La sindaca di Roma ha sfrattato, infatti, dagli splendidi locali che occupa da 97 anni nel palazzo Borromini, l’Istituto Storico Italiano per il Medioevo, cioè la massima istituzione che in Italia raccoglie, tramanda, studia e divulga la memoria di quella storia eccezionale. Sbigottito il suo presidente, il professor Massimo Miglio, che annuncia battaglia legale. Sdegnati, vicino alle persone di cultura e agli amanti dell’Italia sparsi per il mondo, tanti cittadini che stanno avviando una raccolta di firme. Pronti ad affilare le armi delle interrogazioni alcuni parlamentari. Già mobilitato, si dice, il Mibact al quale è affidata la vigilanza sull’Istituto, questo vanto dell’Italia nato 137 anni fa per dare «unità e sistema alla pubblicazione delle fonti di storia nazionale» e per «creare negli italiani una consapevolezza della propria storia”.

La storia nazionale, appunto. Eh già, perché nella lettera che notifica lo sfratto si legge che i locali servono per l’Archivio storico capitolino, e lasciamo perdere il fatto che chi l’ha scritta sembra non sapere nulla dei grandi spazi al secondo e terzo piano dello stesso palazzo restaurati nel 2006 dal comune di Roma proprio a questo scopo e poi lasciati vuoti. Creando dal nulla uno squallido balletto di concorrenze, lo sfratto mette la memoria di Roma contro la memoria della nazione. Forse Virginia Raggi ritiene che un istituto che appartiene a tutti non appartenga anche a Roma? Forse per questo pensa di potergli richiedere, in perfetto burocratese, di “rilasciare bonariamente i locali, liberi da persone e cose, entro 90 giorni dal ricevimento della presente”? Di liberali, quindi, in ordine:

dai 100.000 libri di una biblioteca aperta al pubblico;

dalle serie di 760 riviste scientifiche italiane e straniere;

dal suo archivio storico;

dalle antiche librerie di legno massello che arrivano fino agli altissimi soffitti;

dagli imponenti tavoli di legno e da tutti gli oggetti preziosi dell’arredo storico.

Sciorinare solo qualche nome importante, scelto alla rinfusa, basta per ricordare qui cos’è l’Istituto. Il nome dell’ispiratore, Ludovico Antonio Muratori, nel XVIII secolo primo grande raccoglitore di cronache italiane. Quello di Giosuè Carducci che fu il garante scientifico delle loro riedizioni, dal 500 al 1500. Quello di Federico II, alla cui cancelleria appartiene il primo volume pubblicato di una lunghissima serie. Quello di Giovanni Gentile che nel 1923 vi istituì la Scuola Storica Nazionale. Quello di Pietro Fedele che inaugurò la nuova sede. E poi di grandi storici come Giorgio Falco, Raffaello Morghen, Gina Fasoli, Arsenio Frugoni, Girolamo Arnaldi, Ovidio Capitani, Elio Conti…

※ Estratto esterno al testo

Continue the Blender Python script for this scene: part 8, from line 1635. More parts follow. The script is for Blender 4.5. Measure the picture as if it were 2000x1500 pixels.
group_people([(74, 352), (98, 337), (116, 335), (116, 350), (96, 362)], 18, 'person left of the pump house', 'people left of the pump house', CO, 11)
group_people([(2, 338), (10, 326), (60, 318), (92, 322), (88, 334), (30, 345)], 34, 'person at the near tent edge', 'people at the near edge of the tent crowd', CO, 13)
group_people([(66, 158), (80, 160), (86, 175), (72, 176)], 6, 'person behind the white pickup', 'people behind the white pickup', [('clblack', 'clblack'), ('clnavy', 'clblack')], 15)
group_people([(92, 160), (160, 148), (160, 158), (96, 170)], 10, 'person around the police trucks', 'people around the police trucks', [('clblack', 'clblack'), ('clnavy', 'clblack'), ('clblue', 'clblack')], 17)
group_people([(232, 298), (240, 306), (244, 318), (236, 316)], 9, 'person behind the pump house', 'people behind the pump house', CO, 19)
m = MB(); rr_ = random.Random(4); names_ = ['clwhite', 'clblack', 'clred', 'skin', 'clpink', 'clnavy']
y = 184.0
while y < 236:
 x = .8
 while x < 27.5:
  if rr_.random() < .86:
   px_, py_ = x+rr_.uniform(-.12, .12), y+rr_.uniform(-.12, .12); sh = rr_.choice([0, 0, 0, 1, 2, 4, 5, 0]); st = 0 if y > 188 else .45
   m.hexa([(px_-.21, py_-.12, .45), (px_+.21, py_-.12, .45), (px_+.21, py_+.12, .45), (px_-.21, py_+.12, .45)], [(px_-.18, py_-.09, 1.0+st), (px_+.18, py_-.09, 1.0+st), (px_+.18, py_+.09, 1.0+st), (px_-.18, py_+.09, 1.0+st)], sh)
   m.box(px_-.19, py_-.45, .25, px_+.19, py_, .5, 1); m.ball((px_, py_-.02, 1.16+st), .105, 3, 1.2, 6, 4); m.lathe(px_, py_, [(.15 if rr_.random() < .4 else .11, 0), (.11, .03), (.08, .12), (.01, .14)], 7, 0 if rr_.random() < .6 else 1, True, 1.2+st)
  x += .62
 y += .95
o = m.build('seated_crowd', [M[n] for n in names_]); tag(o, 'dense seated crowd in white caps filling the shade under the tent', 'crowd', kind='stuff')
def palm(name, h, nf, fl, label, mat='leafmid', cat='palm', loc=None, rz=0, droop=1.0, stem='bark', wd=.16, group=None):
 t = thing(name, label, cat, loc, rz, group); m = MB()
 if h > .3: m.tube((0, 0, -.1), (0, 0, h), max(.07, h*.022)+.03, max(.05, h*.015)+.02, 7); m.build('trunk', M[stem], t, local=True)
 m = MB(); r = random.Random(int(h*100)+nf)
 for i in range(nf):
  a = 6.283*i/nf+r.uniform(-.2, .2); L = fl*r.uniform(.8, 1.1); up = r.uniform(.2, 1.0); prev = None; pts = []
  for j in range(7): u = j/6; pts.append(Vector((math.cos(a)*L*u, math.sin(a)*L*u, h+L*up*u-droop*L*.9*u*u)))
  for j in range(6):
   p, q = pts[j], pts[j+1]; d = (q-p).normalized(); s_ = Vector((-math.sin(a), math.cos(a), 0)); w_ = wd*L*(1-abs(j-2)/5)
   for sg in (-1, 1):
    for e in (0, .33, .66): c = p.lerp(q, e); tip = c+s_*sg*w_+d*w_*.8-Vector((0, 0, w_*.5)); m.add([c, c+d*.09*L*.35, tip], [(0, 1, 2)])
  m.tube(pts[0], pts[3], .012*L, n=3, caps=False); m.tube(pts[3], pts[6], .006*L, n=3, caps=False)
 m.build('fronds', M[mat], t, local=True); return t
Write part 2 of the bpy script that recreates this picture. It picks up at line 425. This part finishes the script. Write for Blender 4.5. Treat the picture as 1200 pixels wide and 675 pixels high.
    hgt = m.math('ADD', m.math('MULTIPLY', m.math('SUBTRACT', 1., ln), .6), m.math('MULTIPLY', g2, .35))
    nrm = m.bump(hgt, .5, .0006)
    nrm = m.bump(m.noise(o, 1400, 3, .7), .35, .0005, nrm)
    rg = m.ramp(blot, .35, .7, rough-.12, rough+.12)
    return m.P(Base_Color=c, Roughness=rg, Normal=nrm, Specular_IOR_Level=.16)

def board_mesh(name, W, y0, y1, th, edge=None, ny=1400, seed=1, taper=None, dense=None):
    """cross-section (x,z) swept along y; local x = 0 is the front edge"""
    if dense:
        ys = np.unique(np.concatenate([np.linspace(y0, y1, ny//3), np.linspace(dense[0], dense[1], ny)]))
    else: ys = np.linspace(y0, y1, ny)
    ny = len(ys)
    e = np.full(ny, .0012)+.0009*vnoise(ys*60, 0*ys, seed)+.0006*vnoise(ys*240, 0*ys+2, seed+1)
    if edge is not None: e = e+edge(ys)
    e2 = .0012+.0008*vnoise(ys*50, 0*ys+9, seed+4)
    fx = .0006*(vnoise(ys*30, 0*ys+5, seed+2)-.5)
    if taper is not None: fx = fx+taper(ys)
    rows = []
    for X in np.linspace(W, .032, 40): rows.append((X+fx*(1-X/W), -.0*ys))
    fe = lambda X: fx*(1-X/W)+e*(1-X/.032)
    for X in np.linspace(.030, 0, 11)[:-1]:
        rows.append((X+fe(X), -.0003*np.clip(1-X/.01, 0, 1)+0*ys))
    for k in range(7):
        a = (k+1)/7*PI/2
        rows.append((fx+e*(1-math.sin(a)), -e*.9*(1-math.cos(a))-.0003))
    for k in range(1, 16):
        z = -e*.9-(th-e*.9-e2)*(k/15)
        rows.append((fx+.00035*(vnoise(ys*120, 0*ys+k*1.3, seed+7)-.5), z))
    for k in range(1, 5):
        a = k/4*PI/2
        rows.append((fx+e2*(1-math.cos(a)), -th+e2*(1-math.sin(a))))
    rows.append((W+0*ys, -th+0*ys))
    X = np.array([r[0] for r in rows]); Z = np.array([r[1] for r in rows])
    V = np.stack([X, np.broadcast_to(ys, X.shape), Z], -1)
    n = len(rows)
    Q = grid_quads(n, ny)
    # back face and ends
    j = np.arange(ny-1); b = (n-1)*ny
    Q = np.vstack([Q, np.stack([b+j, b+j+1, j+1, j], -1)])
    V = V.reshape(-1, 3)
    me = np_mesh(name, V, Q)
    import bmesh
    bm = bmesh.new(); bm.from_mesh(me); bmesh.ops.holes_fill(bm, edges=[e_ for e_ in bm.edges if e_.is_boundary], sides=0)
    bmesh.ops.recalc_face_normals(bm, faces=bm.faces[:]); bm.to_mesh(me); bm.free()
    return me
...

Ci dicono gli scienziati che la nostra memoria è come un muscolo, e va allenata. Ma oltre a quello individuale, anche il corpo sociale ha la capacità di conservare traccia più o meno completa e duratura degli eventi, di stimoli esterni, immagini, sensazioni, racconti e idee. Oppure ha il potere di rifiutarli. I luoghi di studio, questo fascio di oggetti, libri, di relazioni umane e formative, sono dunque le palestre per migliorare memoria individuale e memoria sociale. In queste palestre si confronta il passato con il presente per mettere quest’ultimo in costante discussione. Perché il futuro, il cambiamento, nascono dalla nostra capacità dialettica con la memoria. 

Chi si pensasse come un buon amministratore e intanto mettesse in concorrenza la consapevolezza del passato con il presente, il locale con il nazionale, sarebbe nel caso migliore un primordiale. Perché è un fatto che solo i popoli che hanno raggiunto una civiltà elevata hanno conservato intenzionalmente i loro ricordi, passando via via dalle tradizioni vaghe dei tempi più antichi ai racconti leggendari, fino a narrazioni piene di particolari. Soltanto chi ha coscienza di sé ha ricordi della propria vita interiore ed esterna, e sa che oggi è la continuazione di ieri e la preparazione di domani; che il dopo è la conseguenza del prima. Che l’ieri e il prima vivono nella memoria e guidano pensieri e azioni, anche quando questi siano rivolti al futuro o – addirittura – rinneghino il passato (cito liberamente da Gina Fasoli).